Wheat prices sank to the lowest level in six years as farmers in the U.S. southern Plains made steady harvest progress, gathering a plentiful crop at a time when the world already is oversupplied with the grain, and demand for U.S. wheat is slow. Federal forecasters earlier in June said benevolent growing conditions during the spring had graced the Great Plains, leading to a projection for record winter-wheat yields. Farmers have since been reporting stellar yields.

Newly harvested wheat crops are adding to inventories as domestic stockpiles already are projected to hit a 29-year high, and global wheat reserves are also at records. Meanwhile, a strong U.S. dollar has for months weighed on export demand, making domestic grain rations less competitive on international markets.

Wheat futures for delivery in July slid 15 1/4 cents, or 3.4%, to $4.29 1/2 a bushel at the Chicago Board of Trade, the lowest closing price since June 2010.

Corn and soybean prices also slid, pressured by forecasts for rainfall in coming days that could reach some of the driest parts of the Midwest, relieving dry soils just in time for corn’s key pollination phase. Near-term weather forecasts call for showers in the southern half of the Corn Belt, which could alleviate crop stress in places such as Kansas, Missouri and southern Illinois.
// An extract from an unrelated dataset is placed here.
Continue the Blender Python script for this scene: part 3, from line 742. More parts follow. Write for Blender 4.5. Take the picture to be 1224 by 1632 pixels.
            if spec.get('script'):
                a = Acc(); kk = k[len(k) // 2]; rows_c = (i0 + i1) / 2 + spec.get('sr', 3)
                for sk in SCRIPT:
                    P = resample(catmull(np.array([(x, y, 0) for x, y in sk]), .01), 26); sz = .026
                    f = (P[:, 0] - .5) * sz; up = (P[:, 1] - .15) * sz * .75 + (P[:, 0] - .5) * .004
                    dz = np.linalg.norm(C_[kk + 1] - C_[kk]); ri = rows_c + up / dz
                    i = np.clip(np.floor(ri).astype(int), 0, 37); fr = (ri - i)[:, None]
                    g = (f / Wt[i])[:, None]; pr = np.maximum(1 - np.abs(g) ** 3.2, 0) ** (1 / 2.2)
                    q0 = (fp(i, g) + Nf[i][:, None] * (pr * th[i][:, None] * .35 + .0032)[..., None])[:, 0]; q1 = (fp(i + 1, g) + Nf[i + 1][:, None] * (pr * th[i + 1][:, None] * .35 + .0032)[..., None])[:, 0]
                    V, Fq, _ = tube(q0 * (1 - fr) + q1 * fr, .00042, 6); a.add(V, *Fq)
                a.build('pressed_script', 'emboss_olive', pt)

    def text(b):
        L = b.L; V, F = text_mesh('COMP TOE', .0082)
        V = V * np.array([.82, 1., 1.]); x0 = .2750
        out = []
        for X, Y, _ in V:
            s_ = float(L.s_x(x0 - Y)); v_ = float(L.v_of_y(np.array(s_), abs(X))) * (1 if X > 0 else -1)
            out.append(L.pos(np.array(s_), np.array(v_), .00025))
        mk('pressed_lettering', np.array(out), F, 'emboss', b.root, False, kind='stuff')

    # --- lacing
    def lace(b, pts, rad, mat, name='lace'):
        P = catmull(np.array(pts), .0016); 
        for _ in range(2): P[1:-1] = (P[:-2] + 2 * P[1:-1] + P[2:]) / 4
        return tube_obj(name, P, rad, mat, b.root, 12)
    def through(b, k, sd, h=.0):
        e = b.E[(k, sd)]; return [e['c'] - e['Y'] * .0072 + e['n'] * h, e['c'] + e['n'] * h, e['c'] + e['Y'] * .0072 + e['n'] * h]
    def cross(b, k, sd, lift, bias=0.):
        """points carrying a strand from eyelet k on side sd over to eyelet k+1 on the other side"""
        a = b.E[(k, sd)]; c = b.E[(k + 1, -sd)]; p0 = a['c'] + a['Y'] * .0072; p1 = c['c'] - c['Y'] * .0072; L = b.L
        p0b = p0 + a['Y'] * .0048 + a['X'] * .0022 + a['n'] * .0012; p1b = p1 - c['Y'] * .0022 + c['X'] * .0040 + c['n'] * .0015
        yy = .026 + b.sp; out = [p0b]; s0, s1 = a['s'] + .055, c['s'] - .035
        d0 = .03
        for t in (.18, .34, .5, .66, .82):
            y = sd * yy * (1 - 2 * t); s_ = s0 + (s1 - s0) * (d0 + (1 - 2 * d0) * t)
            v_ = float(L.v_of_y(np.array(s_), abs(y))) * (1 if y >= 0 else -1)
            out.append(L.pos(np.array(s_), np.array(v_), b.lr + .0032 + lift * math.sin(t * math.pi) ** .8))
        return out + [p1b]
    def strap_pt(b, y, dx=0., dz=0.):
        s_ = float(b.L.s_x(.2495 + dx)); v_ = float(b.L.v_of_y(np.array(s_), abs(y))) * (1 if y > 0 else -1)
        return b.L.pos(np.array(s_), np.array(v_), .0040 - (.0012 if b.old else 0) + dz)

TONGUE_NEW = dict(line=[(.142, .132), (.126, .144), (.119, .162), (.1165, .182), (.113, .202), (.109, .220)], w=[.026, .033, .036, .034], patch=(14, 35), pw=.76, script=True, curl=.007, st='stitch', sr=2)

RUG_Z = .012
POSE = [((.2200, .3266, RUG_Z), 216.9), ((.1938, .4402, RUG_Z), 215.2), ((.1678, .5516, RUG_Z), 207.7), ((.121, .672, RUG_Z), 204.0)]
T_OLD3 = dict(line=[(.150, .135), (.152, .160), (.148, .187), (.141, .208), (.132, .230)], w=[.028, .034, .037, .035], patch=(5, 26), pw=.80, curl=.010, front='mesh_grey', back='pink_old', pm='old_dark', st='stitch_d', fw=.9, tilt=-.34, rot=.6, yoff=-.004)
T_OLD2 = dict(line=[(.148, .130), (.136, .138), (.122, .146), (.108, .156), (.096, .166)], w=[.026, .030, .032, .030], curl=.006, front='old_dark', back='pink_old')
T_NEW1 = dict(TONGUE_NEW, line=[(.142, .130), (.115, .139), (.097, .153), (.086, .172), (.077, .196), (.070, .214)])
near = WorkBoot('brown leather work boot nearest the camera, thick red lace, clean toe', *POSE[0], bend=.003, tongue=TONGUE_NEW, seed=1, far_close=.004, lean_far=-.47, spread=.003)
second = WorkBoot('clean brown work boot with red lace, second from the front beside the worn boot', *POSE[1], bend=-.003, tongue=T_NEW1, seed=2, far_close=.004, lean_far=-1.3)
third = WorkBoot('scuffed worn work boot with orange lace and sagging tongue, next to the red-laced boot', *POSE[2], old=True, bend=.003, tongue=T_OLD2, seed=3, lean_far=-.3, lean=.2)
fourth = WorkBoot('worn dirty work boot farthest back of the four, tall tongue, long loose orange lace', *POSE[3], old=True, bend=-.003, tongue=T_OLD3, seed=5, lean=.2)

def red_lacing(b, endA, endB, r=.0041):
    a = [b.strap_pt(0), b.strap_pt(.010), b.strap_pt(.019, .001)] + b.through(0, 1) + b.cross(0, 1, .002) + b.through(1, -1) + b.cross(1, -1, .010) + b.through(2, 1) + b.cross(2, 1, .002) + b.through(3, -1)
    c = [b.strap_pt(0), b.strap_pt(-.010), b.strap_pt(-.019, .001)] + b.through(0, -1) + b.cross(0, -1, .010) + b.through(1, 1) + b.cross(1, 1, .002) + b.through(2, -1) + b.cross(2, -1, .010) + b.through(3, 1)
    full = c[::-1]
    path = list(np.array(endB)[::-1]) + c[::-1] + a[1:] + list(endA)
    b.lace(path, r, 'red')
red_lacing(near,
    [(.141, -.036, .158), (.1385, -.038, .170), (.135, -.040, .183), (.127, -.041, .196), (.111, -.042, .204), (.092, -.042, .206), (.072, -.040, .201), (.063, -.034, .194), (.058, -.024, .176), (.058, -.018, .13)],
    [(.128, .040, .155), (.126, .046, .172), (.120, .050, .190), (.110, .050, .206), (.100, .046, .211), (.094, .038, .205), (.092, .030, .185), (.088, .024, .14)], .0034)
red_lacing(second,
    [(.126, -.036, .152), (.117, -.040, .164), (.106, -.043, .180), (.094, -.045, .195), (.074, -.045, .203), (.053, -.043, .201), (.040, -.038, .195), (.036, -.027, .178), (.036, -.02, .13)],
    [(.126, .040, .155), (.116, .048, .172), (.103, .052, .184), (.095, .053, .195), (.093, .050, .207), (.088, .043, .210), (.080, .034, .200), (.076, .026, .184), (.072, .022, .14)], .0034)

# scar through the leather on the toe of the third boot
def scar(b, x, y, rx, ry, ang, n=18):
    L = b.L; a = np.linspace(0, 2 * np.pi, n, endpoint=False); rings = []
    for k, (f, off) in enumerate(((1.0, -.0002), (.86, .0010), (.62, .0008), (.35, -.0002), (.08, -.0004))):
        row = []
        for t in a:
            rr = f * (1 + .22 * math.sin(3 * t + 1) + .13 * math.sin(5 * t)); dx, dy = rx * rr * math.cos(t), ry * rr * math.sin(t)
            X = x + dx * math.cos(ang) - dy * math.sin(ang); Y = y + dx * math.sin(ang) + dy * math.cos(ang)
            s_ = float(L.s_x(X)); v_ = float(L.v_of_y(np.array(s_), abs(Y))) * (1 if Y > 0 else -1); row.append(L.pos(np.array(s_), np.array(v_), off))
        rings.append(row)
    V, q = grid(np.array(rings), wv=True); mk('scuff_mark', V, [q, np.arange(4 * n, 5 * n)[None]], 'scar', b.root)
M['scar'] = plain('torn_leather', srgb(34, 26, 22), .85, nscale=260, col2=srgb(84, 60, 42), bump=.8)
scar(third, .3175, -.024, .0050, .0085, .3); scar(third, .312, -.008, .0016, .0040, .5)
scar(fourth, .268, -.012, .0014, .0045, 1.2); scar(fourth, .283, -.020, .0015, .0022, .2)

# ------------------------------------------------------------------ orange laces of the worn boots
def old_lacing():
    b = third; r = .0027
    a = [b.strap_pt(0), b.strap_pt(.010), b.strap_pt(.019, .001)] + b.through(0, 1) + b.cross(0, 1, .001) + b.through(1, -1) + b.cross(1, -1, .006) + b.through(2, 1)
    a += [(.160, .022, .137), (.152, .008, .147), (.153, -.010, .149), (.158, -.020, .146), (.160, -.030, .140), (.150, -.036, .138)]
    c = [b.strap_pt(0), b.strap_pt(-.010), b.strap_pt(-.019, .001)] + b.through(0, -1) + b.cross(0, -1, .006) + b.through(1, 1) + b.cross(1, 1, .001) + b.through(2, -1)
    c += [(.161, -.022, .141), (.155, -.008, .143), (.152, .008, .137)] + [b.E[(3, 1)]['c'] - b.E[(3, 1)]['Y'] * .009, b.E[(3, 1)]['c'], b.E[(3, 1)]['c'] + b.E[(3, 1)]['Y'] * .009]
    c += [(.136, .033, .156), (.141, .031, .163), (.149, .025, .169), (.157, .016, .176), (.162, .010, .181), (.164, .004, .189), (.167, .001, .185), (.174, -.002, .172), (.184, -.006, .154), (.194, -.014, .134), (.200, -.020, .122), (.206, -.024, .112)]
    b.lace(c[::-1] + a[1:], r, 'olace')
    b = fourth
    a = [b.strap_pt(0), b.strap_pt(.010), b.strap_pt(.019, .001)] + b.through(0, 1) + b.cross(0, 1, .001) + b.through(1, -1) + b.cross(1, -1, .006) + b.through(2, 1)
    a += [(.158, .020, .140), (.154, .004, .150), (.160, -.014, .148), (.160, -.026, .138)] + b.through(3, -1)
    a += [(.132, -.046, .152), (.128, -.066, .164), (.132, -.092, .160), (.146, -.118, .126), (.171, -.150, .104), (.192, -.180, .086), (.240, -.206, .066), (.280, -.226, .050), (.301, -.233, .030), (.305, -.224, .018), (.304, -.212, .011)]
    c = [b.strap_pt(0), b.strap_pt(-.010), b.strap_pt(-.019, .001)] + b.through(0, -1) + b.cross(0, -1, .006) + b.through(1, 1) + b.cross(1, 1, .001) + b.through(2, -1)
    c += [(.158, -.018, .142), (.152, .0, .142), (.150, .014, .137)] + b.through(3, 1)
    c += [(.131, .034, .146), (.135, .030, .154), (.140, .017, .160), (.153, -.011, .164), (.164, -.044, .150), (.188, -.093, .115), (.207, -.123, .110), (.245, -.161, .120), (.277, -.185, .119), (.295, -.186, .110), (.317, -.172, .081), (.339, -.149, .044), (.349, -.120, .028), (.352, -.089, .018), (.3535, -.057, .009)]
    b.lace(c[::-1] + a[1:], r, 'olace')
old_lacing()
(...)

Wheat’s move lower helped push corn prices to a nearly two-month low, as wheat is a substitute for corn in animal feed. Cheaper wheat means some livestock producers likely will swap wheat for corn in feed rations.

“The corn [market] is breaking down, and today’s weather forecast seemed to put the nail in the coffin for the bulls,” said Charlie Sernatinger, head of grains trading at ED&F Man Capital Markets, in an afternoon note to clients.

CBOT July corn declined 12 1/2 cents, or 3.2%, to $3.72 3/4 a bushel, the lowest settlement price since May 9.

Benign weather forecasts also buffeted prices for soybeans. However, ongoing concerns that heat and dryness will blanket the Farm Belt in August, the most critical month for soybean development, stemmed losses in the oilseed market.

CBOT July soybeans shed 6 cents, or 0.5%, to $11.44 1/2 a bushel.